Globally, social media is credited for substantively changing the course of affairs.
Humanity has grown to accept and pattern its life around the ultra-dynamic fabric enabled by the fast and functional global interconnectedness through social media. As such, while social media is a tool for building personal bonds among family and friends, it plays a role in the large scale integration of people as well as expression of their socio-political opinions, at all societal levels.
Political opinions flood social media today, as it is too many, a safer and quicker avenue to express how they feel and what they envision in relation to the public affairs and politics.
In social media public opinion is built by evidence-based consensus. When an injustice is published on social media, it influences how the collective response of people who access social media will be towards whoever is responsible.
Ideally, for interest of safety in online spaces, participation in social media is regulated to ensure that all users are real, verifiable, and safe, and the platform is not misused under cover of privacy.
However, browsing through Tanzania’s popular social media accounts such as those of social and political commentators, influencers and political actors, one immediately notices comments by fake accounts, or human-operated “bots.”
These bots replicate their political opinion all over these comment spaces. These comments are repeated such that sometimes a fake account has over 20 repeated comments on one post, hence flooding the comment sections to suffocate normal comments.
They do this mostly for posts of leaders, especially when there are many people who express dissatisfaction and disagreement in those spaces. In normal circumstances, comments from real people are linked to real accounts that have a sense of permanence and identity, with at least evidence of continued use and a community around them, or things they like, etc. But the uniqueness of this new downpour is that these fake accounts are often publicly tagged “new,” with very few followers (less than 20), and linked to a bunch of similar accounts.
This online tug of war between normal people and anonymous keyboard warriors behind fake accounts that are pro X party leave more questions than answers because of the unnatural desperation, especially for the latter, who are oftentimes also pouring insults and even unimaginable threats.
The very existence of these accounts, and the silence of regulatory authorities on the same, validates a conclusion that our socio-political life needs an overhaul.
In posts that ask critical questions, these fake accounts pour repeated comments in praise of their leader, and the importance of protecting “peace” in the country.

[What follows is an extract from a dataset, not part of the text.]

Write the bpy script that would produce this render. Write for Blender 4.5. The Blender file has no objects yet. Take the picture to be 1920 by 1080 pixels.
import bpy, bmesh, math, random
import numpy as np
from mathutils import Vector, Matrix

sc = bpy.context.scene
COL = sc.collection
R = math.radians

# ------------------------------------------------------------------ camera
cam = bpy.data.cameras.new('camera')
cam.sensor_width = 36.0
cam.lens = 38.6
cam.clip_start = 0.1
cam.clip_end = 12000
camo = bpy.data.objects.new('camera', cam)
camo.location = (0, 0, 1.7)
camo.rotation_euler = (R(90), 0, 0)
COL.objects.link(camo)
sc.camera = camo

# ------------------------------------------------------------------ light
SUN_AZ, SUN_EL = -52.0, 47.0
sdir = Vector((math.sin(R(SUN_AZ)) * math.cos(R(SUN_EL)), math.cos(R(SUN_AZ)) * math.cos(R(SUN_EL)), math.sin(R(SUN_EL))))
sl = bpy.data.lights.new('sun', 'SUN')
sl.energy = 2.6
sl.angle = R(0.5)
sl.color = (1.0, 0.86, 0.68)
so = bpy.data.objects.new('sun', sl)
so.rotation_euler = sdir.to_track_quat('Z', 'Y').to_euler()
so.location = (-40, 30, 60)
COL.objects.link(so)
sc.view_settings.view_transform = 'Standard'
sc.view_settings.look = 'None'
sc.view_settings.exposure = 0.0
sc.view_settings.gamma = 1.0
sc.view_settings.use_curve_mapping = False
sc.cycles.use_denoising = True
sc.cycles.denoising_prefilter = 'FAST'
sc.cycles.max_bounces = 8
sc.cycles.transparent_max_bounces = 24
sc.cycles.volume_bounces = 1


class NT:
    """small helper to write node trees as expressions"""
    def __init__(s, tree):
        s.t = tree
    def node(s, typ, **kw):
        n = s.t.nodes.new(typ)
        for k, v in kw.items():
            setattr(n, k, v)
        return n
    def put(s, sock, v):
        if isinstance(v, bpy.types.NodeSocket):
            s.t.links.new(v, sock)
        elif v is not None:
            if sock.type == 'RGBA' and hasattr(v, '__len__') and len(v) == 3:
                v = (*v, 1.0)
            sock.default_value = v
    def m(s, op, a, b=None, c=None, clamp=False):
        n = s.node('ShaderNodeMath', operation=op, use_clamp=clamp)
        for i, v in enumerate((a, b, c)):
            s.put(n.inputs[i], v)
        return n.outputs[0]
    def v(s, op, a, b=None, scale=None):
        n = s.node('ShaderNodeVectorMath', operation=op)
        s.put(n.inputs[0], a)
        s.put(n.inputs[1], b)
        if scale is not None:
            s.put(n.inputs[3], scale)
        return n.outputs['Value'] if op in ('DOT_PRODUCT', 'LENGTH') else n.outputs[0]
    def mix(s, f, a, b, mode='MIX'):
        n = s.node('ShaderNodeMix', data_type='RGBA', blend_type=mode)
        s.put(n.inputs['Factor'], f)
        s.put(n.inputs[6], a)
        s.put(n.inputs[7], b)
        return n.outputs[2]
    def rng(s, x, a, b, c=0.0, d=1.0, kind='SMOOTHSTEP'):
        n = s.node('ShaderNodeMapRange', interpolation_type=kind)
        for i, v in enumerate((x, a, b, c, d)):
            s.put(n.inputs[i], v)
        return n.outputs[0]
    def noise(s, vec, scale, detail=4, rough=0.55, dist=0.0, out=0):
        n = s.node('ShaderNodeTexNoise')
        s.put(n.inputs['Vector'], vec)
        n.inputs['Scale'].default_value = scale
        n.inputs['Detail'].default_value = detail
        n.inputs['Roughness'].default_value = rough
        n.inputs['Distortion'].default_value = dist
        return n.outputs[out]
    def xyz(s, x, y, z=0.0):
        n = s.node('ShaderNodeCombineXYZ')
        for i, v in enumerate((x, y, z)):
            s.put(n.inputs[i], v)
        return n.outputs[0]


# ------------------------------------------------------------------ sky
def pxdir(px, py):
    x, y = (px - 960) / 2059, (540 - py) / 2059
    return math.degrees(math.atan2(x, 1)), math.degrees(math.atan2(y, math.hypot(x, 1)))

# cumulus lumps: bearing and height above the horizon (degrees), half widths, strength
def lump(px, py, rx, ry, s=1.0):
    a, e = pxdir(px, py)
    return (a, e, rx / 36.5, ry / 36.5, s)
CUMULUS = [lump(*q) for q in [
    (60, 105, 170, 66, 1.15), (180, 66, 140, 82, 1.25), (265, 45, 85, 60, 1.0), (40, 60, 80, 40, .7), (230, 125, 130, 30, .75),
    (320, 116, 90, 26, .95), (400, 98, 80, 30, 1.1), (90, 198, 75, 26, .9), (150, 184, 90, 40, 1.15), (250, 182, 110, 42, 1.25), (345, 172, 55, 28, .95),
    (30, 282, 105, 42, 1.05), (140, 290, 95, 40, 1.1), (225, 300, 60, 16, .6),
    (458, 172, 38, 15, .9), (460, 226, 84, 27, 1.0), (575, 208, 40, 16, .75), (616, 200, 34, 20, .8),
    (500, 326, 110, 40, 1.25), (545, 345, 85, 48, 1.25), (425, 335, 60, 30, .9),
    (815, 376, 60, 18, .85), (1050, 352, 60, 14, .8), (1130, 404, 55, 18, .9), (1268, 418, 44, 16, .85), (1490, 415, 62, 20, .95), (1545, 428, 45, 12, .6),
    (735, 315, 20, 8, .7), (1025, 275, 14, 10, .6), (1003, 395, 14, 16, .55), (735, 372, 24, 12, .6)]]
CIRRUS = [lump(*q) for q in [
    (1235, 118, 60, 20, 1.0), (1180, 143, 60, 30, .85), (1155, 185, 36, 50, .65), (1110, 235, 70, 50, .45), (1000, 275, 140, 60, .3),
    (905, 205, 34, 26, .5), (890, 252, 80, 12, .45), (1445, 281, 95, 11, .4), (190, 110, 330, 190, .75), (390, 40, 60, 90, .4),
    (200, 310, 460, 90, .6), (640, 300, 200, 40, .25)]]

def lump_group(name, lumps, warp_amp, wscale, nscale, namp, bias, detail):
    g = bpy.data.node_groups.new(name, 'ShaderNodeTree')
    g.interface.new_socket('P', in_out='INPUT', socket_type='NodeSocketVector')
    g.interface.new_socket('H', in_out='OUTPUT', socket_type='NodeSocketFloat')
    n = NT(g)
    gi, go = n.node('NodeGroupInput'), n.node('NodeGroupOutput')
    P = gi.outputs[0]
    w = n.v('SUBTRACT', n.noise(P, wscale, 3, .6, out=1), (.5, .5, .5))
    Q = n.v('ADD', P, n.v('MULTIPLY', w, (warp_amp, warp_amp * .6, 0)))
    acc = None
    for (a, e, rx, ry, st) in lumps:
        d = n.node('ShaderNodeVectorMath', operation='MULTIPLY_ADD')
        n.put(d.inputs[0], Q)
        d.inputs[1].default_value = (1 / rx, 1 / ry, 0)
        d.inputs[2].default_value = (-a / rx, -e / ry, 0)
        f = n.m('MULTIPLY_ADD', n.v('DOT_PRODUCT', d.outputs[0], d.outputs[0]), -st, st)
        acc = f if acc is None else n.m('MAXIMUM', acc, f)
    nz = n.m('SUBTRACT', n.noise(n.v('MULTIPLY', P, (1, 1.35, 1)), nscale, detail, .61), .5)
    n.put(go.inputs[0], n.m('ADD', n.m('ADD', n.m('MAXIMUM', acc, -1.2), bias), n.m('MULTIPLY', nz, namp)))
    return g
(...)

Same accounts are used to publish extremely negative comments: threats, harassment, insults, and abuses against critics.
Similar accounts also take sides of certain religions, attempting to make political problems to be religious ones and instigating a religious conflict.
Same accounts have been used to manipulate the closure of accounts of critics by mass-reporting, or what experts call ‘brigading,’ which is a kind of cyberbullying.
The questions remain: ‘Why are the questions asked by the critics not answered?’, and secondly: ‘Who is the beneficiary of this commotion in public online spaces?’
As a regular internet user, the human-operated “bots” disaster appears to me as engineered; given the patterns.
Most likely the purpose is to disrupt the trend of critical socio-political maturation that happens via the social media, especially among young people. But again, ‘No one is master of the obvious.’
The current generation of young people ought to remember that freedom in different countries around the world was brought about by young people, through the quality of their opinion, and engagement in politics with genuine intentions to serve their country.
It is a shameful defeat of a generation, if in an age where 75 per cent of the population are below the age of 35, young people are still being bought for political canvasing for peanuts, an evidence of which is the self-sabotage by young people who choose a side different from that which genuinely pursues justice. Young people ought to have a mind of their own, and not to be puppets that are manipulated for little shameful money.
While it is obvious that the human-operated loyalist bots are run by young people, who are jobless, and accept such a shameful task as a job, against the dream of a just society that fellow young people are fighting for, the matter of who is engineering it is open for personal deliberation based on the sides of those bots, and it is beyond the reach of this discourse.
Nonetheless, the huge sums of money spent to silence whistle-blowers, to manipulate media, and to block free expression of political opinions could be diverted to gathering such bits of opinion and working on them. But the latter is not the case.
It is time those in public service answer questions by facts, and not by unfounded political opinions on the obvious.
The whole fiasco of human-operated bots siding anonymously with the ruling circles is not because there is so much to admire, but because there is a desire to hide things.
This dead-on-arrival defensive move is directly linked with injustices that every normal person is mourning about, and which should be addressed responsibly, before we reach a chaotic state of no return.